Aug. 27 (EUROPA PRESS) –
Rescue boats operated by the NGOs Médecins Sans Frontières and SOS Mediterranée have helped the occupants of several small boats in the central Mediterranean area in recent hours, a key route for migration to Europe from North Africa.
The ‘Ocean Viking’, owned by SOS Mediterranée, already has 355 people on board, after carrying out six rescue operations in just 36 hours. The latest one has resulted in the rescue of 87 women, men and children in a crowded wooden boat in the Maltese Search and Rescue area.
In the previous rescue, the NGO ship rescued 56 migrants and refugees, including pregnant women and babies. The youngest is three weeks old.

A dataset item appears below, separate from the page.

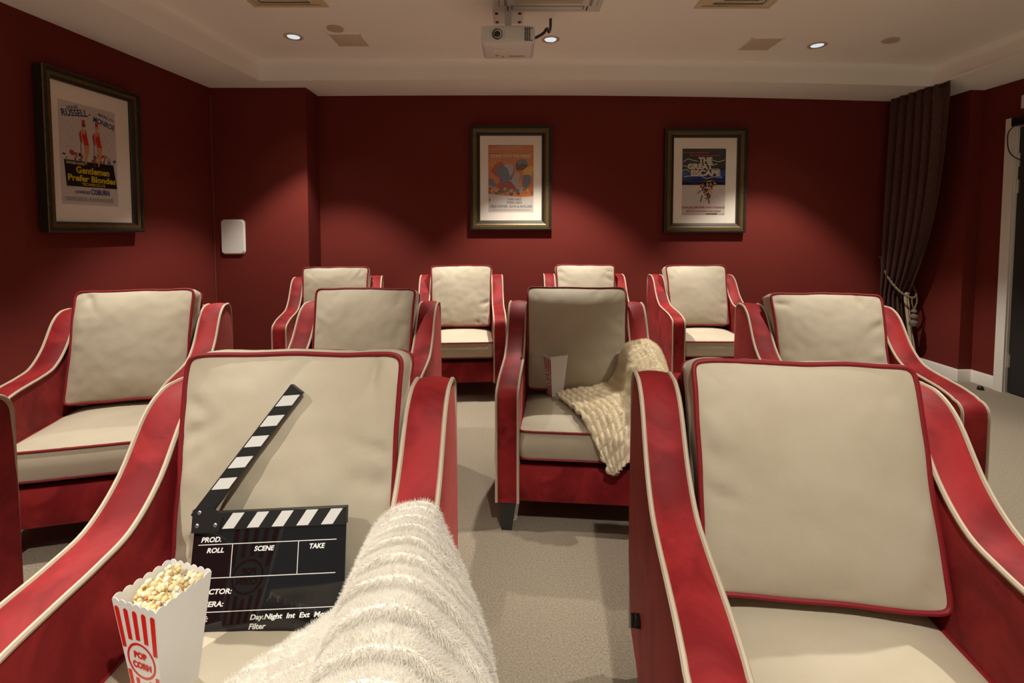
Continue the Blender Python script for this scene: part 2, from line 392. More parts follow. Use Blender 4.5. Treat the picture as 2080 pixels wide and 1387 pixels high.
for (x, y, l) in ((-1.236, 3.49, 'flat round sprinkler cover at left of the ceiling'), (2.748, 3.619, 'flat round sprinkler cover at right, hanging slightly tilted')):
    t = thing('sprinkler_cover', l, 'sprinkler cover', (x, y, ceil_z(x)), (R(4) if x > 0 else 0, R(5) if x > 0 else 0, 0), 'round sprinkler covers on the ceiling')
    b = MB(); b.lathe([(0.050, 0.004), (0.056, -0.005), (0.054, -0.009), (0.01, -0.010)], (0, 0, -0.002), 28); b.build('cover_disc', M['disc'], t)
    b = MB(); b.lathe([(0.035, 0.012), (0.035, 0.0)], (0, 0, -0.004), 20); b.build('cup', M['screw'], t)
for (x, y, l) in ((-1.207, 3.70, 'square flush speaker grille at left of the ceiling'), (1.863, 3.742, 'square flush speaker grille at right of the ceiling')):
    t = thing('ceiling_speaker', l, 'ceiling speaker', (x, y, ceil_z(x)), group='square flush grilles in the ceiling')
    b = MB(); b.rbox((0, 0, -0.002), (0.228, 0.228, 0.006), 0.0025, seg=2); b.build('speaker_grille', M['grille'], t)
    b = MB()
    for (cx, cy, dx, dy) in ((0, .117, .24, .006), (0, -.117, .24, .006), (.117, 0, .006, .24), (-.117, 0, .006, .24)): b.box((cx, cy, -0.002), (dx, dy, 0.007))
    b.build('speaker_rim', M['ceil'], t, smooth=False)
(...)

“Many have high levels of exhaustion and dehydration after three days at sea in extreme heat and insufficient amounts of water and food,” the NGO explained on its social networks.
For its part, MSF has reported this Saturday morning the rescue of eleven people who were traveling aboard a boat in trouble. According to the NGO, these migrants, all of them men, “fled their native countries and the inhumane conditions in Libya,” the departure point for most of the boats.
The MSF ship, the ‘Geo Barents’, had already disembarked this week in Italy another 106 migrants and refugees previously rescued in the Mediterranean.
The International Organization for Migration (IOM) estimates that more than 1,100 people have died trying to cross the Mediterranean, with at least 918 victims in its central part.